M. le ministre des Finances et de l’Economie, Pierre Moscovici M. le ministre du Budget, Bernard Cazeneuve
Copie : MM. les députés Christian Eckert, Gilles Carrez, Yann Galut, MM. les sénateurs Philippe Marini et François Marc
Messieurs les ministres,
Vous avez annoncé le 19 janvier 2014, le retrait de Jersey et des Bermudes de la liste des États et territoires non coopératifs. [1]
Alors que la lutte contre les paradis fiscaux a été relancée en grande pompe lors du G20 de Londres en avril 2009, il a fallu plus de 4 ans pour que, le 21 août 2013, le gouvernement français se décide à mettre Jersey et les Bermudes à l’index, sanctionnant ainsi leur faible niveau de coopération, qui « ne permettait pas d’échanger tout renseignement nécessaire à l’application de la législation fiscale française (cf. le 2) a) de Article 238-0 A du code général des impôts) » . [2]
A l’inverse, une fois sous le coup de sanctions financières, grâce à leur inscription sur la liste des États et territoires non coopératifs (ETNC), 5 mois ont-ils suffi au gouvernement pour apprécier la soudaine et pleine coopération de ces territoires ? Pourquoi en avoir décidé ainsi avant même la réactualisation annuelle de la liste ?
Dans votre courrier adressé aux deux chambres du Parlement le 20 décembre 2013, vous justifiez cette décision en indiquant que « les discussions avec les Bermudes et Jersey ont ainsi notamment permis de trouver des solutions concernant les modalités pratiques de coopération et d’interprétation juridique de l’accord d’échange de renseignement (TIEA). »
Cette phrase mérite d’être détaillée : quelles sont ces solutions et à quelles problématiques ont-elles répondu exactement ? Nous avions compris que de tels éléments auraient dû figurer dans le jaune budgétaire annexé au projet de loi de finances (PLF) 2014. Or, à notre connaissance, ce jaune n’a pas été publié, le dernier en date étant celui annexé au PLF 2013 . [3]
Les organisations membres de la Plateforme Paradis Fiscaux et Judiciaires souhaiteraient que vous leur fassiez part des éléments qui justifient cette décision soudaine.

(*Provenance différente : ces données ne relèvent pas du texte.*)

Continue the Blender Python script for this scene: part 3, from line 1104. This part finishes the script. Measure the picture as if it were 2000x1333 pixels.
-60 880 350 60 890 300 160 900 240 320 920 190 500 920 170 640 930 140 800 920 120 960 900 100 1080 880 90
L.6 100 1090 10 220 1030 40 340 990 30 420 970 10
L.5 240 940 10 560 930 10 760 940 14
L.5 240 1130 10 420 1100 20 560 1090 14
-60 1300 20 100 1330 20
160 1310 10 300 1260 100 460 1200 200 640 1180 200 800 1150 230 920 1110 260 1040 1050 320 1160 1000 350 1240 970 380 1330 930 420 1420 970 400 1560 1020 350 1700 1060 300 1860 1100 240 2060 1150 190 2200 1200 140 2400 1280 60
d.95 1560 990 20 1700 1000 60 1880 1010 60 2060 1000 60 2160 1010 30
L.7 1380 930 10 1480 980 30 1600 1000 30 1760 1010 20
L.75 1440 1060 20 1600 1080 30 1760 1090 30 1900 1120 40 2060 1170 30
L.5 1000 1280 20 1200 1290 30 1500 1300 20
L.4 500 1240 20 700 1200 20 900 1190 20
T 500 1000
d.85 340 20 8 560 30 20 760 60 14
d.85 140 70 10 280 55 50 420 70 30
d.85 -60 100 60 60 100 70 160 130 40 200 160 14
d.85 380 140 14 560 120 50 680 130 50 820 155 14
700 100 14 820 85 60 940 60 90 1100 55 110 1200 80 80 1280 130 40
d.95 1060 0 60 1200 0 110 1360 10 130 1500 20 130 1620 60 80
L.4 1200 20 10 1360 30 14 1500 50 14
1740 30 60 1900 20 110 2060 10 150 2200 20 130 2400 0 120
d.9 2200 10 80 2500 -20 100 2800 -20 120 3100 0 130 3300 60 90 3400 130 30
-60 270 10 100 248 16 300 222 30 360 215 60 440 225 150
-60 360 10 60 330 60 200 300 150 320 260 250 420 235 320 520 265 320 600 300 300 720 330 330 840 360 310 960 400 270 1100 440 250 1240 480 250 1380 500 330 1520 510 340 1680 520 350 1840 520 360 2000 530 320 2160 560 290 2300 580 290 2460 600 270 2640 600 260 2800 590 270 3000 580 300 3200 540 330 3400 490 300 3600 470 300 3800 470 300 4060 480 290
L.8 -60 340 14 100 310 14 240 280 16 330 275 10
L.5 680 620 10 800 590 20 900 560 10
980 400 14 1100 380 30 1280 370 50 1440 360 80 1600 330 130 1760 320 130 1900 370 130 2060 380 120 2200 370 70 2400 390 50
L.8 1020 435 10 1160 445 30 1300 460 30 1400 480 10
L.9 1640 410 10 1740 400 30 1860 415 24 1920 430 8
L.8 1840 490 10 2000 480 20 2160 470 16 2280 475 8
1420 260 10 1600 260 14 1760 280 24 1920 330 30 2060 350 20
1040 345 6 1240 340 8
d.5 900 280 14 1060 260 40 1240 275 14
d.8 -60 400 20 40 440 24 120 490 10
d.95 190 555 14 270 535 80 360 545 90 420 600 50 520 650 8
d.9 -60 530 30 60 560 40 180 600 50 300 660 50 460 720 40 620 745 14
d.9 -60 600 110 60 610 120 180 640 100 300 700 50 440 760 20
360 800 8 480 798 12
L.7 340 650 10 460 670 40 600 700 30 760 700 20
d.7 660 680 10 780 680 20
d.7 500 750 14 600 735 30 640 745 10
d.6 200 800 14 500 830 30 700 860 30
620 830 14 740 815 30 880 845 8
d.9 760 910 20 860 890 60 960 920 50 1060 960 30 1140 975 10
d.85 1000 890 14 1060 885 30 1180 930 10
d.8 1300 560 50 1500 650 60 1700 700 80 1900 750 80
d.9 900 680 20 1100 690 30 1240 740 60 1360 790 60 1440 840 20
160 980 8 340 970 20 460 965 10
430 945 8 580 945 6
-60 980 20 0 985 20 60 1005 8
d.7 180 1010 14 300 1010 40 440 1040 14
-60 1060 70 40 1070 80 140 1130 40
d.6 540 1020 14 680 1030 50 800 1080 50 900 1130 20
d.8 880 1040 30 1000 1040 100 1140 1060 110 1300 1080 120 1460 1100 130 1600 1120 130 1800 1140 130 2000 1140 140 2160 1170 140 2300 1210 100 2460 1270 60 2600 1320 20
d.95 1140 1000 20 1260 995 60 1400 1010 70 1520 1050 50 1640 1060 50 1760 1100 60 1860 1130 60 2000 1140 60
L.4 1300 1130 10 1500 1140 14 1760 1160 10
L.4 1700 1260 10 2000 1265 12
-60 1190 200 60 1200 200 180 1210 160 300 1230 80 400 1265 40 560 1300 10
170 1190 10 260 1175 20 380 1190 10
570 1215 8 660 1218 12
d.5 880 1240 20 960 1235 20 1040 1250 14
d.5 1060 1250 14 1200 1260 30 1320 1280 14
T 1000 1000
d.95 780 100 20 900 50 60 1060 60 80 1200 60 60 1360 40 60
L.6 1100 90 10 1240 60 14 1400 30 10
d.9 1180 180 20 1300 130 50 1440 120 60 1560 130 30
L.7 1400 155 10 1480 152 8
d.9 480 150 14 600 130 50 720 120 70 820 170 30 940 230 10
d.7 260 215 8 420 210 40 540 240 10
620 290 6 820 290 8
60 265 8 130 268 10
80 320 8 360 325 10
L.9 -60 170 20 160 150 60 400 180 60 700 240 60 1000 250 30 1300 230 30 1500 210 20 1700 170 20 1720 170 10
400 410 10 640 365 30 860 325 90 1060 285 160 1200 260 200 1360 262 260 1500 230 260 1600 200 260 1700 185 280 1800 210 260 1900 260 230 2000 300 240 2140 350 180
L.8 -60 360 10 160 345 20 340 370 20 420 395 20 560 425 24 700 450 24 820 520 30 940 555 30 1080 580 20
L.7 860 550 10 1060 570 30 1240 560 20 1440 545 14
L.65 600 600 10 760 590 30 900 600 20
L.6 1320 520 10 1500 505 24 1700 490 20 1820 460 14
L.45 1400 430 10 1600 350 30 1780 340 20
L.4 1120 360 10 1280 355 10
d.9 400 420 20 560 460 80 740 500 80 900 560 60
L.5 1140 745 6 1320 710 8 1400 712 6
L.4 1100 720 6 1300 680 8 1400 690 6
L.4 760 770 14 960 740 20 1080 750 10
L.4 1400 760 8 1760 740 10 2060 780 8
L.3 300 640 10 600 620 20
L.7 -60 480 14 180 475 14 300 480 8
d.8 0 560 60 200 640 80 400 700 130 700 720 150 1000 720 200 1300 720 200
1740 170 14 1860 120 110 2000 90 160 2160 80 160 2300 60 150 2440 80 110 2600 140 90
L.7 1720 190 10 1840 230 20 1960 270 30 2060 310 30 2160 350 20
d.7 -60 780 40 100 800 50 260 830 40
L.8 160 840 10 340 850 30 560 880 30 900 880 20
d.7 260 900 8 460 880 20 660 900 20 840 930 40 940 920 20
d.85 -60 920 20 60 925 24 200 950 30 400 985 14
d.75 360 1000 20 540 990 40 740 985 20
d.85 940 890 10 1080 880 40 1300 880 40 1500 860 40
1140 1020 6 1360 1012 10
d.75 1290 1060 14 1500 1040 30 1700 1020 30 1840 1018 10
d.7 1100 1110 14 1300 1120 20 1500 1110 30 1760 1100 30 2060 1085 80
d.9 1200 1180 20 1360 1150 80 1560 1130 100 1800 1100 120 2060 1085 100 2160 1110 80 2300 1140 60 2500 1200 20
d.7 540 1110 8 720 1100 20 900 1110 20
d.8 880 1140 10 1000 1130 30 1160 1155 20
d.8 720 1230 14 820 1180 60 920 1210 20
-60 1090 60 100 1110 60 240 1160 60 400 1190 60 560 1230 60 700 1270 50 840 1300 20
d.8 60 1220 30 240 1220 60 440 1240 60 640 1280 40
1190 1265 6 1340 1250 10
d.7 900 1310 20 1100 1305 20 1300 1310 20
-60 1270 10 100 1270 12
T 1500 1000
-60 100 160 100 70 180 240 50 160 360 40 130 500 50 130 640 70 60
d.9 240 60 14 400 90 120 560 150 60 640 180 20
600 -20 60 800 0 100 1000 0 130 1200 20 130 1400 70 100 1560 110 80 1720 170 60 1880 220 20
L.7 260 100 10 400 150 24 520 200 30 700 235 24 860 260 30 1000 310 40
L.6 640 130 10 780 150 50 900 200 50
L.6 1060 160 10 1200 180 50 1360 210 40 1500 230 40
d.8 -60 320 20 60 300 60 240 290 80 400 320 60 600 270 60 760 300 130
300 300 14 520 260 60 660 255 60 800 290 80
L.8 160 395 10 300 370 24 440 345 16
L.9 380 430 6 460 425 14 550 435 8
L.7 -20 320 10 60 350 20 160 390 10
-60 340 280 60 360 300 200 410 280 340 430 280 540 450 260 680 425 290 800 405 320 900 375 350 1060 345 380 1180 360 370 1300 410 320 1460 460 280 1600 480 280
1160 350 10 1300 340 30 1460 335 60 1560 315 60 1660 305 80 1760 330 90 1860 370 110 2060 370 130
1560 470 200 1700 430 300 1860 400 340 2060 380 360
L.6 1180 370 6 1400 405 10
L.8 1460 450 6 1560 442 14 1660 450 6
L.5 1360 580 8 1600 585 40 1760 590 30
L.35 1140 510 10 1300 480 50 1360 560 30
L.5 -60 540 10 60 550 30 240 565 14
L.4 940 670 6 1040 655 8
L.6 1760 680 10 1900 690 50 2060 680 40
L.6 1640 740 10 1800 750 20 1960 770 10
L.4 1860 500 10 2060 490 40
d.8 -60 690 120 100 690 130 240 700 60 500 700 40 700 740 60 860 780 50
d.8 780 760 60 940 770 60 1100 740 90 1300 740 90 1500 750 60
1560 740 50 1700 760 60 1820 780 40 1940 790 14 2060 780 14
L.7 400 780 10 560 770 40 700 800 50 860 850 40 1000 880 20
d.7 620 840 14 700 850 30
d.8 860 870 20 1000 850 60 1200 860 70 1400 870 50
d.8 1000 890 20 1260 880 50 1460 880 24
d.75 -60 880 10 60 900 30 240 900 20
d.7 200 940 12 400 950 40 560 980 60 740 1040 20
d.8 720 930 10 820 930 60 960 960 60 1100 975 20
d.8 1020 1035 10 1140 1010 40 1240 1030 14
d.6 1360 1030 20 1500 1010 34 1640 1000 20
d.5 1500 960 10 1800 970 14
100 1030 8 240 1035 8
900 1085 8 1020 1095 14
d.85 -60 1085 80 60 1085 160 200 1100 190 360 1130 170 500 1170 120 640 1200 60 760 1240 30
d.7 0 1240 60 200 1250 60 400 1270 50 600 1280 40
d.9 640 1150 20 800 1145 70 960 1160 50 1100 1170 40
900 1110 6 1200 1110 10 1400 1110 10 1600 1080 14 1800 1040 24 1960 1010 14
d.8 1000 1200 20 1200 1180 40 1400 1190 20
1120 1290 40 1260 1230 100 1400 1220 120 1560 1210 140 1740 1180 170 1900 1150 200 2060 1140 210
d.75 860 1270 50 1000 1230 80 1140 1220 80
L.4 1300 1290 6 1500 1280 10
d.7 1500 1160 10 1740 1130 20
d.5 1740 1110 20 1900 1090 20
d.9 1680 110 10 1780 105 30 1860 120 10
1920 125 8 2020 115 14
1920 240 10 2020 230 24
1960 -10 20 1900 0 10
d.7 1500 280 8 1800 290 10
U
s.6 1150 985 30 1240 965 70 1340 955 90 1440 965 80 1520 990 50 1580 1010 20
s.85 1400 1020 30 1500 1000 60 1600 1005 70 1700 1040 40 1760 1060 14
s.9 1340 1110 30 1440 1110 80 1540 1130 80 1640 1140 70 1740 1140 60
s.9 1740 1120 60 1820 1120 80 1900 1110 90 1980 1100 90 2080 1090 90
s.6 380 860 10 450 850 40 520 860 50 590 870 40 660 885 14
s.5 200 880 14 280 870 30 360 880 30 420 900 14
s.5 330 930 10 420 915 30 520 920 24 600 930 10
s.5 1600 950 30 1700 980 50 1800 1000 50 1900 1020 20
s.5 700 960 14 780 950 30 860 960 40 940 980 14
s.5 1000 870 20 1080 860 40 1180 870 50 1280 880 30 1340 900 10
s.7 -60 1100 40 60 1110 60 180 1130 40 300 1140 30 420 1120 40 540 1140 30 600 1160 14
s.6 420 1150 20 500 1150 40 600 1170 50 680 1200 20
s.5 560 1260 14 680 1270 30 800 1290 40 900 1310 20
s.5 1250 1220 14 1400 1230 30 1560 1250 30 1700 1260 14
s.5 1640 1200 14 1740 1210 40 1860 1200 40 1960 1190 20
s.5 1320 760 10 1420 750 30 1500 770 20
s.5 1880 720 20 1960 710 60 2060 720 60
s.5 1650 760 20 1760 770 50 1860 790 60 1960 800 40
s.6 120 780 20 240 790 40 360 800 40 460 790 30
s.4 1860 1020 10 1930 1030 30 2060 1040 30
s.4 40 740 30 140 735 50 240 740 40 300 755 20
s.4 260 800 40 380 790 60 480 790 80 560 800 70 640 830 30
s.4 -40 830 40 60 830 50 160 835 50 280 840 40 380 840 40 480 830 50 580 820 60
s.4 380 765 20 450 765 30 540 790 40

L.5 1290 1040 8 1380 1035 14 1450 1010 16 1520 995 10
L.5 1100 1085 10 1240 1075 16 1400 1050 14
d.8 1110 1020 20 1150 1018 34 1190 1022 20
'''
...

En particulier, quelles garanties avez-vous obtenues que l’engagement de Jersey et des Bermudes soit pérenne ? En cas de détérioration, quelles sanctions prévoyez-vous et sous quel délai ?
Dans la période de tension économique et sociale que nous traversons, les citoyens français sont extrêmement sensibles aux questions de justice fiscale. Tout laxisme à l’égard des territoires non coopératifs serait jugé inacceptable, et plus encore s’il est lié à l’intervention des banques, que chacun sait bien implantées dans ces territoires . [4]
Nous serions heureux de pouvoir vous rencontrer pour échanger sur ces questions ainsi que sur le devenir de la liste ETNC. En effet, la récente mise à l’index du Luxembourg par le Forum Fiscal Mondial animé par l’OCDE [5]... n’appelle-t-elle pas selon vous une réaction de la part de la France ? Enfin, suite au récent refus par le Conseil constitutionnel que l’échange automatique de renseignements fiscaux devienne un critère pour l’établissement de la liste des ETNC, nous craignons que celle-ci ne devienne obsolète par rapport aux évolutions récentes au sein de la communauté internationale.
Nous vous prions, MM. les Ministres, d’agréer nos meilleures salutations,
Pour la Plateforme Paradis Fiscaux et Judiciaires, Harold Heuzé, administrateur d’Anticor et Mathilde Dupré, coordinatrice de la plateforme.